▶ [DATA PROVIDED]
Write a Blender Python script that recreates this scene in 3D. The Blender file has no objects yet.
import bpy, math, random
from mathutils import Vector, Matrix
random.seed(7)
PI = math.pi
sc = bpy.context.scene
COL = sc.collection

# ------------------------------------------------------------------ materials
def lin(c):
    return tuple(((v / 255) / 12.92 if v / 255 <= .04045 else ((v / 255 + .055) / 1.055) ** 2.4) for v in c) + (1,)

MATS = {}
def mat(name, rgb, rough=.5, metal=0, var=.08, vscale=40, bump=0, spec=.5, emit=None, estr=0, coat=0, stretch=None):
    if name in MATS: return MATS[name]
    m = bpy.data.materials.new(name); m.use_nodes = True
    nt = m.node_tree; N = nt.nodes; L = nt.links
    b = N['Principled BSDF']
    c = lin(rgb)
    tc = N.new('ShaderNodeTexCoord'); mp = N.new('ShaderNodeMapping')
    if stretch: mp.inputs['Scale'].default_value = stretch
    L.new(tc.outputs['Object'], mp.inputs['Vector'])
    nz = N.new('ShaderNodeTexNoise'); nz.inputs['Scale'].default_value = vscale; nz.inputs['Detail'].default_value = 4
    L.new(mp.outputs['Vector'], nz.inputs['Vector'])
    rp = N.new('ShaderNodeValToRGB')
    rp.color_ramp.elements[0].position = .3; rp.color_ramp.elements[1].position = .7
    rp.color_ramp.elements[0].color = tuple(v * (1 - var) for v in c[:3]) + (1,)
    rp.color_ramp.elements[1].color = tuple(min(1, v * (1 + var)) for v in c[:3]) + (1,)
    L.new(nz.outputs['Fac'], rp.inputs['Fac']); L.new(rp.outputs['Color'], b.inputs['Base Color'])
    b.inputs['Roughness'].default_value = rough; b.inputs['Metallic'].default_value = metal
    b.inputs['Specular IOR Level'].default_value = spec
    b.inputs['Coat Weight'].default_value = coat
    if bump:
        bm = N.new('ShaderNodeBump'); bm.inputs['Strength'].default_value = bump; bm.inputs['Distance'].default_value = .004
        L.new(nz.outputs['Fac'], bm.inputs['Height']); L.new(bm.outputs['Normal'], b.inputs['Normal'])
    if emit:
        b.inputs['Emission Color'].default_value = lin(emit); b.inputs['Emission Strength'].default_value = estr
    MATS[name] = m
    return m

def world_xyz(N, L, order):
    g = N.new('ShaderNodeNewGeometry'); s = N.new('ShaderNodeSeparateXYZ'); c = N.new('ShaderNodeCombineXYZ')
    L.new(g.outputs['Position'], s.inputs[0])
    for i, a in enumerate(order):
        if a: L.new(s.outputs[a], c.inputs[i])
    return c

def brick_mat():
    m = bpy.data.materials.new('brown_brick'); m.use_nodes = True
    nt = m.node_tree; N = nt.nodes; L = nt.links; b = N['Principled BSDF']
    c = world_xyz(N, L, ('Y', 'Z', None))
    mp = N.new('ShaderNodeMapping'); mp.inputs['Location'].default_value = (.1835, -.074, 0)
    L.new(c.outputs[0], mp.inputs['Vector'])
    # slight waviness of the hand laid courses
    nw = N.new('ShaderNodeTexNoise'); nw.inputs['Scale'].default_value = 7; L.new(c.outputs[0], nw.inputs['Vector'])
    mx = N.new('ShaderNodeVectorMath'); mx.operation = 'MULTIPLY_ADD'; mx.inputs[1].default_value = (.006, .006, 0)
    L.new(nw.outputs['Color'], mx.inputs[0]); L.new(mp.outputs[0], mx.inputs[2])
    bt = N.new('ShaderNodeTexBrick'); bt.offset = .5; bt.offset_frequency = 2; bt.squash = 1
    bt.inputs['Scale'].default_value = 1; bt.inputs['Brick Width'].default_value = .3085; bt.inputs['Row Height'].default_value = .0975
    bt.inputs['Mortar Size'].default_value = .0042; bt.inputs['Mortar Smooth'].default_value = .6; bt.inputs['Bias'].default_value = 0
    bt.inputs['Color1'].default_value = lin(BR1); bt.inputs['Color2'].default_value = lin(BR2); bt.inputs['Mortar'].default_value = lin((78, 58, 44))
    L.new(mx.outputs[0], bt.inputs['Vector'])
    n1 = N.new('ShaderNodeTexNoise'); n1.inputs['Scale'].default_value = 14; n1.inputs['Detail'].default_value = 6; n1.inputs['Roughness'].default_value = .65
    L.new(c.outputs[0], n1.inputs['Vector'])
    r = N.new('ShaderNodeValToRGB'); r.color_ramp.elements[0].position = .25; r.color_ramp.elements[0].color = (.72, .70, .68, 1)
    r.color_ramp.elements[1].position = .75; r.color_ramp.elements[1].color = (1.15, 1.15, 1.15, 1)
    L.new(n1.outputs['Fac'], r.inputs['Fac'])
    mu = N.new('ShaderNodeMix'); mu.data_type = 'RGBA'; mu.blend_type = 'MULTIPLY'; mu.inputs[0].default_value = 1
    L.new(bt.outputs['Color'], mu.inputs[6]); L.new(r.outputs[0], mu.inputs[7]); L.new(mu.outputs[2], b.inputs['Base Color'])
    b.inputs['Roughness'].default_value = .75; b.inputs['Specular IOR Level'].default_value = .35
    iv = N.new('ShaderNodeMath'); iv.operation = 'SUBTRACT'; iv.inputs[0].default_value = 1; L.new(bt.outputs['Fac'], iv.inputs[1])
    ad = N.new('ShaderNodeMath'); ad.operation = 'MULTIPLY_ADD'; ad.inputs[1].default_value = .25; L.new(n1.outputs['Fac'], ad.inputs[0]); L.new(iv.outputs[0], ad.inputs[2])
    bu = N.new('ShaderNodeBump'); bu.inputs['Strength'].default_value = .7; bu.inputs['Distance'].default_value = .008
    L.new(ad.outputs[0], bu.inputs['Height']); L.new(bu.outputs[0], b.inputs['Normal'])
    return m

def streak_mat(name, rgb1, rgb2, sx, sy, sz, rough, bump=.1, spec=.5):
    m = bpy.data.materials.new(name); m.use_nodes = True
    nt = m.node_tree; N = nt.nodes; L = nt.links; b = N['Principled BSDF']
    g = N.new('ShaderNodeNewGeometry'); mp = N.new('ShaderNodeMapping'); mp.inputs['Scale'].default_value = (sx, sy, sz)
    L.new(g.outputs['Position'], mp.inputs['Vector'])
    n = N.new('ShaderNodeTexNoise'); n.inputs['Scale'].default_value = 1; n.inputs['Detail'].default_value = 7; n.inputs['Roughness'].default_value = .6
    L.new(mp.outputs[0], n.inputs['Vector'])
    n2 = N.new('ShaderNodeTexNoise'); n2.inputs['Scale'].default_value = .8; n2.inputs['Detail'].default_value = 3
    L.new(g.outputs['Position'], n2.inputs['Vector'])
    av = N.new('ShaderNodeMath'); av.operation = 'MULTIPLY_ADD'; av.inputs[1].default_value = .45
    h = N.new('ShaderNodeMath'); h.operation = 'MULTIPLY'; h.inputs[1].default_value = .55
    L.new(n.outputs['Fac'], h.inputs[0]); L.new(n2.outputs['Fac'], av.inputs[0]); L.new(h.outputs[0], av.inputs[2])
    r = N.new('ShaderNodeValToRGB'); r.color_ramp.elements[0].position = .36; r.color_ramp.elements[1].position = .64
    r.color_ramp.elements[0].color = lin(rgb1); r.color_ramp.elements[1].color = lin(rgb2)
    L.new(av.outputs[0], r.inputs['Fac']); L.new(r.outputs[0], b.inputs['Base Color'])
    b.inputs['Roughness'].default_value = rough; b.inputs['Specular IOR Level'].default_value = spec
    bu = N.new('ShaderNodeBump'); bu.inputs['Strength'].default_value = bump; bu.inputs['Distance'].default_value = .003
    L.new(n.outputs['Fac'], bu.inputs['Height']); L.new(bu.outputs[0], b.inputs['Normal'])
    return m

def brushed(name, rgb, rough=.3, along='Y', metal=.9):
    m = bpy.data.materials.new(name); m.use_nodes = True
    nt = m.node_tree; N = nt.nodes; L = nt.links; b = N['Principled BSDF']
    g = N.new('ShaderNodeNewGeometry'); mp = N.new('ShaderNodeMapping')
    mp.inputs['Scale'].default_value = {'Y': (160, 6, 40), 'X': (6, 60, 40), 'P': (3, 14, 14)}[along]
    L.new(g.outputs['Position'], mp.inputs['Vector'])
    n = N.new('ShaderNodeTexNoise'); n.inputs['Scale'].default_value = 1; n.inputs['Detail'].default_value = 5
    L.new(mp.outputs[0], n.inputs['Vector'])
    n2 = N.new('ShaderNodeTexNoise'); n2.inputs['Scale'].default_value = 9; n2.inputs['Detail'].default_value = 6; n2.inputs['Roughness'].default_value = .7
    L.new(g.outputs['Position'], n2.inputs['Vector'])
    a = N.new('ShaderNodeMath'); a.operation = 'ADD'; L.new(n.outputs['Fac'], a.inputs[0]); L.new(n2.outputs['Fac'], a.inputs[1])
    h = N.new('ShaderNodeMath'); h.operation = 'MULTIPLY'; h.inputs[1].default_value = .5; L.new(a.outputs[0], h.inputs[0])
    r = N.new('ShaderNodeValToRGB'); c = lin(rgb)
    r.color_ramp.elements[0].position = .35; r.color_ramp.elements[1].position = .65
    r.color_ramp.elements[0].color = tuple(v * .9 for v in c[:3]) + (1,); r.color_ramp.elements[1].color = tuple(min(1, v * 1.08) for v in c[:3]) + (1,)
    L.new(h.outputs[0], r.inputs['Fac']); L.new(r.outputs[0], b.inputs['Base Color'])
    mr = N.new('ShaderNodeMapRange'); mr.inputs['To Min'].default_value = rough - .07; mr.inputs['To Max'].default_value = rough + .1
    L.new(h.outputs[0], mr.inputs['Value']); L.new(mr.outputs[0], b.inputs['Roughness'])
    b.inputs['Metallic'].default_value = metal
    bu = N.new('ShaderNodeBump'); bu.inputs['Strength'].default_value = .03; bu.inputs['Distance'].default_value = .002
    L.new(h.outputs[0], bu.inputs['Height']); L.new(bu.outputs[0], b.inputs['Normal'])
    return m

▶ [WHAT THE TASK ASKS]
Extract exactly the leading lines of the data, stopping at and including the line with "return tuple(((v /".

▶ [THE COMPLETED TASK]
Write a Blender Python script that recreates this scene in 3D. The Blender file has no objects yet.
import bpy, math, random
from mathutils import Vector, Matrix
random.seed(7)
PI = math.pi
sc = bpy.context.scene
COL = sc.collection

# ------------------------------------------------------------------ materials
def lin(c):
    return tuple(((v / 255) / 12.92 if v / 255 <= .04045 else ((v / 255 + .055) / 1.055) ** 2.4) for v in c) + (1,)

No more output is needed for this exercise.